What does an international campaign called ‘All Together,’ pitching for the growth of public transport, have to do with Chennai?

According to the International Association of Public Transport, an umbrella organisation of service operators (better known by its acronym UITP), Chennai had one listed participant in the campaign between September 16 and 22. That was Chennai Metro Rail Limited. The other Indian participant was Delhi Integrated Multi-Modal Transit System Ltd. or DIMTS.

During the week, however, CMRL’s public campaign material on the importance of public transport included Metropolitan Transport Corporation, Indian Railways, and the government of Tamil Nadu. The campaign by CMRL on social media such as Facebook, spoke about how cities would be ‘greener’ if more people used public transport. That is welcome, provided a service plan exists to back up such slogans.

CMRL, however, is nowhere near launching a fully operational service soon. What it could do until it launches, is to outline its plans for passenger-friendly initiatives including last mile connectivity between residential areas and Metro stations, and easily accessible travel passes for daily, weekly and monthly use, and so on. Without reliable feeder services, how will more people adopt public transport?

What was strange in the week-long effort to reach out to passengers was the token presence of MTC, which is also a member of the UITP. The objectives of the ‘All Together’ programme identified by over 80 global participants are vital for MTC, given its below-par service standards. The goals include ‘providing a better service,’ ‘network development’ and ‘purchase of new vehicles’.

Look at purchasing new buses. This is a problematic area for MTC, and maintaining them well even more so. Data obtained under the RTI Act show that nearly a third of the bus fleet operated by MTC – 1061 buses, is five years old as of July. That by itself would not be such a bad thing, if enough importance is given to maintenance. Another 25 buses are seven years old. Any passenger who uses the MTC services frequently knows what the condition of buses really is. More so, those who pay ‘deluxe’ fares for rattling seats and bumpy rides.

In 2011 and 2012, the Corporation says it purchased 100 buses. But it also says it has no details on whether any of these met the standards of the Bus Body Code, AIS 052. The Code provisions are meant to make buses easier to board for all people, including the disabled (with low floor height), ensure a civilised approach to seating design, and put in doors to prevent passengers from falling off. The answer of course, is that these MTC buses do not meet AIS 052. Also, if anyone had doubts about how many air-conditioned buses MTC acquired during these two years, the answer is simple: zero. It does not look like a promising plan to grow public transport.

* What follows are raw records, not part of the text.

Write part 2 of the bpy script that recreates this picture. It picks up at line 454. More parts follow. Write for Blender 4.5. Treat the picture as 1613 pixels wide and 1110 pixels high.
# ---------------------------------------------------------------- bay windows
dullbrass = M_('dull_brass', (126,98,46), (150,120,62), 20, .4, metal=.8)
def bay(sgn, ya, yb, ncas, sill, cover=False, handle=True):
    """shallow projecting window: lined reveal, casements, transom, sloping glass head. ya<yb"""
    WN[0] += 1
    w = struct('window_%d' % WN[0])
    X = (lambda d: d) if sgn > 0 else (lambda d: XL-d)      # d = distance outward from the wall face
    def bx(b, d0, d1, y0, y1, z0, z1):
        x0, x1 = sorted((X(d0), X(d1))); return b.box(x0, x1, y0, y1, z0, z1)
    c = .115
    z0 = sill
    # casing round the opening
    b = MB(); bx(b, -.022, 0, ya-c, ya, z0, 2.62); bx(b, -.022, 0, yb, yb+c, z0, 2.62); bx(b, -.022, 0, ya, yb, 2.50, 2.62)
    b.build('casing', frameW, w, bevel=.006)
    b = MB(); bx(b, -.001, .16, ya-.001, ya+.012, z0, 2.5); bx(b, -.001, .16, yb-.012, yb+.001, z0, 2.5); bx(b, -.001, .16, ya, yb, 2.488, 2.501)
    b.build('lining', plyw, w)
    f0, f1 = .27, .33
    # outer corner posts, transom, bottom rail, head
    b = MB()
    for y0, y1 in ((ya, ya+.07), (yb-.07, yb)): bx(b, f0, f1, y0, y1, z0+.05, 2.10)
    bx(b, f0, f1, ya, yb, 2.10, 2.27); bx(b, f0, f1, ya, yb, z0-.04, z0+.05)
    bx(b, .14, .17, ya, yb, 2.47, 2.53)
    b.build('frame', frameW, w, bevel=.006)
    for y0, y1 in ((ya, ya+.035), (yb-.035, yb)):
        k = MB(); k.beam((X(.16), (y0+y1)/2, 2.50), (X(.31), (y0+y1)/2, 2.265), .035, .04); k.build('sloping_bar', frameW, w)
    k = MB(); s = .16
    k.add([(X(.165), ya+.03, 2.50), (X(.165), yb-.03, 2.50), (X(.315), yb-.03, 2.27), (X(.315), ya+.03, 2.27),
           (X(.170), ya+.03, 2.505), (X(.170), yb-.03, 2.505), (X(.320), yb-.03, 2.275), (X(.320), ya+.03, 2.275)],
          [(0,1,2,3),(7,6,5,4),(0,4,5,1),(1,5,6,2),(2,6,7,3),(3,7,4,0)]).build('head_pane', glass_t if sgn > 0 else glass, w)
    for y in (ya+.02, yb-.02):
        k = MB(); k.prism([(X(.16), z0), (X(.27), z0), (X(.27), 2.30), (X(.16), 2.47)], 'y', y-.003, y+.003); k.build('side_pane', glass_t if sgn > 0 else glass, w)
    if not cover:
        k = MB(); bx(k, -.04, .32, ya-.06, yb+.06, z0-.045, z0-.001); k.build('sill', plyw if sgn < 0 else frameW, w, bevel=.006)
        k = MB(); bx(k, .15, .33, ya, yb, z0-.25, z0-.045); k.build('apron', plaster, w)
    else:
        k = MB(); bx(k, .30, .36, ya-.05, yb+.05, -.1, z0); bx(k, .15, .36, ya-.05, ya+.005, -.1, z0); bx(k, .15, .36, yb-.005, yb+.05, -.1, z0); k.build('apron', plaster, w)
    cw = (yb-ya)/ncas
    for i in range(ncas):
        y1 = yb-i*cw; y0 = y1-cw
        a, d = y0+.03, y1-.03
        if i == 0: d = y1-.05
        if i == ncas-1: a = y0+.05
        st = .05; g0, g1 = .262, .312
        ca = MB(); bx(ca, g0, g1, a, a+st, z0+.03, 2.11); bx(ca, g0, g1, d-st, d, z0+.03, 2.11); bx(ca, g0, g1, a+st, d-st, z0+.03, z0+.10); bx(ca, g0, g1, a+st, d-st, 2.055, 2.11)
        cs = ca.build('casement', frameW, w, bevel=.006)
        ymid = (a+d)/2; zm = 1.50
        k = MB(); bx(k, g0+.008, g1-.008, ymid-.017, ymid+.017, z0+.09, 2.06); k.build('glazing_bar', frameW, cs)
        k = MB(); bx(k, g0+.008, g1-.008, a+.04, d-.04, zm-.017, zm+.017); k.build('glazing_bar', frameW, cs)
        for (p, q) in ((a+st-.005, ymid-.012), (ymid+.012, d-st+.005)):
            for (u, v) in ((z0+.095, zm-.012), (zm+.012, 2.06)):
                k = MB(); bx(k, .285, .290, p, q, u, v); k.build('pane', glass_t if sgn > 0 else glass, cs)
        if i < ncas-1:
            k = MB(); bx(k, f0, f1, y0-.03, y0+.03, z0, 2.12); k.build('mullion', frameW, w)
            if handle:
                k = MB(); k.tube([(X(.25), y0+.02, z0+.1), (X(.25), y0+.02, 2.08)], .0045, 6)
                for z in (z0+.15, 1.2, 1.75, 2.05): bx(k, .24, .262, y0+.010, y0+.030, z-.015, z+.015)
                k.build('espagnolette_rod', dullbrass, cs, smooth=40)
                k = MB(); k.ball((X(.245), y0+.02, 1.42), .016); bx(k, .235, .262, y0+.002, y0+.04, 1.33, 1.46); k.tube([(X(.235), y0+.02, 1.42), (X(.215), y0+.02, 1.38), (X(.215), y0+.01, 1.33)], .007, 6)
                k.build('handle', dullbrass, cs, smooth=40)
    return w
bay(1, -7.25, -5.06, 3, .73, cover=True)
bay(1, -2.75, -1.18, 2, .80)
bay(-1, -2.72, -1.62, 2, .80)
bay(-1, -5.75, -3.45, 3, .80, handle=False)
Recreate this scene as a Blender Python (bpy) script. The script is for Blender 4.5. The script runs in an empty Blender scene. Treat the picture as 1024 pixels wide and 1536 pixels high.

Yet, the need to serve the greater Chennai area that has a population of 12.35 million people — including 3.72 million in Thiruvallur, and 3.99 million in Kancheepuram districts, as per Census 2011 — is greater than ever. Even if the rural population of about five million in the two districts is removed from this count, that is a still over seven million, which is close to London’s and is comparable to the greater Paris region, to cite only two examples. Both of those cities have extensive Metro and bus systems, and they use information technology well.

There is a lot that MTC can do to become professional in its approach. It must deploy portable GPS devices with its crew — including in the ramshackle old buses — to help commuters track which one is coming next to their stop, and when. The pilot project on this shows that it is feasible. Opening up real-time data streams will help build mobile applications for commuters. Open data on services remains a neglected area for both MTC and Southern Railway. , which has neglected suburban rail and MRTS. There must also be easy availability of daily, weekly and monthly MTC passes at more centres, sold throughout the month with rolling dates, just as the Railways does.